The impact is immediate and measurable. By aligning the programme with the collective nature of local saving habits, the project lowers the barrier to entry for women who might otherwise be intimidated by formal banking systems, which often demand collateral that many rural women cannot provide. This strategy mirrors global best practices for financial inclusion in developing markets, where micro-savings groups are proven to be the most resilient form of economic infrastructure in high-risk environments.
Fatuma Abdullahi, a beneficiary of the programme and a mother of six, describes the shift in stark, personal terms. Previously, her financial life was defined by the daily struggle to meet basic household needs, often requiring complete reliance on her husband for every expenditure. Through her involvement in the savings group, she has established a small retail business that now contributes a predictable income to her household. She notes that the transition from being a dependent to being a contributor has reshaped not just her household budget, but her standing within the family and the wider community.
Her testimony is echoed by many others who have undergone the training. Hamida Abdullahi, another participant, highlights the psychological shift that accompanies financial independence. The training provided by the Umi Foundation does more than teach accounting it fosters a sense of agency. When women move from a state of passive receipt to active management of their own assets, the ripple effects are felt in nutrition, education, and healthcare outcomes for their families, creating a multiplier effect on the county’s developmental progress.

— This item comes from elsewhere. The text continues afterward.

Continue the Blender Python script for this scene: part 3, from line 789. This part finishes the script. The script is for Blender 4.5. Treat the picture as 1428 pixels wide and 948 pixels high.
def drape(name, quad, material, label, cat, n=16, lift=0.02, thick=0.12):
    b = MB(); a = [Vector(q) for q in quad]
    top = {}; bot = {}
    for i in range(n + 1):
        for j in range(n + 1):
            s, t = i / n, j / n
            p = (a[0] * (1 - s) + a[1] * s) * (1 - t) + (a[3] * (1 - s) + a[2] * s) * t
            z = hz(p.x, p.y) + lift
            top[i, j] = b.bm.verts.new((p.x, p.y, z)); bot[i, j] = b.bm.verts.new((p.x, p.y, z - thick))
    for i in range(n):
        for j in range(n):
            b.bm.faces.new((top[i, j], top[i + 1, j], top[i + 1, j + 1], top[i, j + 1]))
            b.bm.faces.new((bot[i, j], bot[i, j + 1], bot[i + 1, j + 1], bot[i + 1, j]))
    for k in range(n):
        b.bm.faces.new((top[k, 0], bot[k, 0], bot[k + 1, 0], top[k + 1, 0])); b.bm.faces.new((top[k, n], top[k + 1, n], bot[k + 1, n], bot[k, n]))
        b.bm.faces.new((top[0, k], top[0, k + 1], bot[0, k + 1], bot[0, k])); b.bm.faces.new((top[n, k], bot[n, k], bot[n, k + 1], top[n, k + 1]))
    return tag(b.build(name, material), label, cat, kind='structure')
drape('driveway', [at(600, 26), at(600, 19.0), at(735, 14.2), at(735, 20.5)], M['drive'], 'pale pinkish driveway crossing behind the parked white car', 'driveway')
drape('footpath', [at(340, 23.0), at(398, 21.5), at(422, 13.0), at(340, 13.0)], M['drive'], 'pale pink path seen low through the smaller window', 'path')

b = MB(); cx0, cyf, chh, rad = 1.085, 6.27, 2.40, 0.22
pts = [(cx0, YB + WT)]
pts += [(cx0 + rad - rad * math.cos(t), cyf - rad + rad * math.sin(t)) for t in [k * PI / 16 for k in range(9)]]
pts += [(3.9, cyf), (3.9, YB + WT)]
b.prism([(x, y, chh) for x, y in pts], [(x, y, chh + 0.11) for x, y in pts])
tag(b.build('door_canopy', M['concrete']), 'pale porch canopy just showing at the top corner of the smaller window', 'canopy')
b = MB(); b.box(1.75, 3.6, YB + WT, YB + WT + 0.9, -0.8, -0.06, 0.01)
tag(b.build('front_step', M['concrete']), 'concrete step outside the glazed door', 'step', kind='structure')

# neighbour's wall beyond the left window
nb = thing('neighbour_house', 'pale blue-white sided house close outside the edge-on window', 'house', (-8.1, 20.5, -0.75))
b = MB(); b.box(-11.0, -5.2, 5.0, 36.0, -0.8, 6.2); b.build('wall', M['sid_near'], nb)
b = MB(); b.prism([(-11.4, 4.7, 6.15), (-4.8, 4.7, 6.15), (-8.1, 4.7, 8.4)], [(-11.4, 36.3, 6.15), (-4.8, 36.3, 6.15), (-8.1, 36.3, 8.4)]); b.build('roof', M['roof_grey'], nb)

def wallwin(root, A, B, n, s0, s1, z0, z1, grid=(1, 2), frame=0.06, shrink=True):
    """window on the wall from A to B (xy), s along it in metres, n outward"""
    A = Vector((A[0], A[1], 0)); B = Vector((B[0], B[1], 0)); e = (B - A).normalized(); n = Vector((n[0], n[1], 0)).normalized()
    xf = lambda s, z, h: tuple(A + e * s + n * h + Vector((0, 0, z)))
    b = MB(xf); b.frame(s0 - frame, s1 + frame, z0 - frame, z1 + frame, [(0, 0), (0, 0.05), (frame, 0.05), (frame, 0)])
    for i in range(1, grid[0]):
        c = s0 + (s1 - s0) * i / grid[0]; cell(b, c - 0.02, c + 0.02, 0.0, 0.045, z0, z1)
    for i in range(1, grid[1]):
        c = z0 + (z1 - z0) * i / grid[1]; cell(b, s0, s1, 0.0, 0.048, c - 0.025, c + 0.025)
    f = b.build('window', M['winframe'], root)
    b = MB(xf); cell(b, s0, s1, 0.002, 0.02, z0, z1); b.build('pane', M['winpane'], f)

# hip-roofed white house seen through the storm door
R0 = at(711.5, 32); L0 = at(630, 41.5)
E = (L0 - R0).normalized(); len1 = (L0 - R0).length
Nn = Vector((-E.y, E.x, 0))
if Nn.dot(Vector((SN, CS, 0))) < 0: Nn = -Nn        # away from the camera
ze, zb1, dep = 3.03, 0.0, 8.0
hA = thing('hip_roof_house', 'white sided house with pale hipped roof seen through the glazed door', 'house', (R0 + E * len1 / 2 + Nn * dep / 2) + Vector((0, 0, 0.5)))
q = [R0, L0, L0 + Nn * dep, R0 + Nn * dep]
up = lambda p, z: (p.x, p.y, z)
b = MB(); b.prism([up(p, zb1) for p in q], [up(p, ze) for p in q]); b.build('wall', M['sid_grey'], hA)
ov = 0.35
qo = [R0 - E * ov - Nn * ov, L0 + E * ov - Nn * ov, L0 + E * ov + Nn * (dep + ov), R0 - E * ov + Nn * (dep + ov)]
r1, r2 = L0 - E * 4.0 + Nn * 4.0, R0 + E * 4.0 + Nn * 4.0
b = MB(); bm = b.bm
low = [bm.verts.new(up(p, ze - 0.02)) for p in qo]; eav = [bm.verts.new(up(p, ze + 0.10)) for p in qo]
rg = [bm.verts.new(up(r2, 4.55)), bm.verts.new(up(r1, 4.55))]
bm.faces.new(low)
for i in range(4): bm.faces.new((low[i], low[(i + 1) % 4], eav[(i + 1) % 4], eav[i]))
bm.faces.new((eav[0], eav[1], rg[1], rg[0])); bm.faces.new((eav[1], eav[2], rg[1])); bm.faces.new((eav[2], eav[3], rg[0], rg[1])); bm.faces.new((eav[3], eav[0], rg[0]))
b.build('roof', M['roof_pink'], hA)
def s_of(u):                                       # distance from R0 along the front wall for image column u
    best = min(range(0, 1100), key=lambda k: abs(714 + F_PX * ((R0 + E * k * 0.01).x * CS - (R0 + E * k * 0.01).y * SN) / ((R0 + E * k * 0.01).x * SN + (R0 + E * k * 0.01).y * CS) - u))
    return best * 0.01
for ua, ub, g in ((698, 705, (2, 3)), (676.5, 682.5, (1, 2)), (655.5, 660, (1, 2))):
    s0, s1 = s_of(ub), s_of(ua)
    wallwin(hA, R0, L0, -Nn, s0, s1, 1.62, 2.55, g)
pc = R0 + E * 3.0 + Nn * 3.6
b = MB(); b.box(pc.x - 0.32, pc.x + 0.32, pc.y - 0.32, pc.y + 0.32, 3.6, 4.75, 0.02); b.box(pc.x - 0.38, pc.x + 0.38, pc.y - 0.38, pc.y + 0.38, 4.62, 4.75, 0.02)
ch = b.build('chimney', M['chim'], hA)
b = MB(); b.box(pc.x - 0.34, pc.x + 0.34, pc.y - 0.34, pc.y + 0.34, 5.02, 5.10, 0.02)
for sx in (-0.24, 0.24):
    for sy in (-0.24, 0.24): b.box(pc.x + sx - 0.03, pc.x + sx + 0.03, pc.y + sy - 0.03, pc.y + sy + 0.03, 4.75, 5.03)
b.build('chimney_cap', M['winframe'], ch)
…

Garissa County, like much of the North Eastern region of Kenya, faces persistent economic challenges, including unpredictable climate cycles that threaten livestock-based livelihoods and inflation that erodes purchasing power. In this context, the diversification of income streams is no longer a luxury but a survival strategy. Economists have long argued that in marginalized counties, financial inclusion is the most effective buffer against these exogenous shocks.
However, critics of previous empowerment initiatives have often pointed to the "dependency syndrome," where development programs fail because they are viewed as gifts rather than investments. By requiring a six-month commitment before the injection of matching funds, Umulkheir Harun’s program attempts to avoid this pitfall. It demands equity from the participants, ensuring that the capital provided acts as an accelerator, not a crutch. This model requires patience and sustained oversight, a significant departure from the typically fast-paced, high-visibility launches that characterize many political initiatives.
The broader challenge remains the scalability of this model. While the recent distribution of funds to 140 individuals in the latest round is a success, the demand for such programs in Garissa far outstrips the current supply of capital and mentorship. For the initiative to achieve long-term systemic change, it must integrate more deeply with existing digital financial infrastructures, such as mobile money platforms that allow for frictionless transfers even in the most remote reaches of the county.
Moreover, the success of these savings groups relies on a stable network environment and consistent agent availability, both of which remain infrastructural bottlenecks in parts of the county. As the initiative moves forward, it will face the dual challenge of expanding to reach more sub-counties while maintaining the integrity of the training process. The ultimate test will be whether these groups can graduate from being beneficiaries of external support to becoming independent, self-sustaining financial cooperatives capable of accessing larger credit markets.
As the sun sets over Garissa, the work of these women continues. The true measure of this initiative will be seen in the coming years: whether it creates a permanent foundation of female-led commerce, or if it remains a localized, if successful, experiment. For now, the clink of coins in the metal box sounds remarkably like the turning of a tide.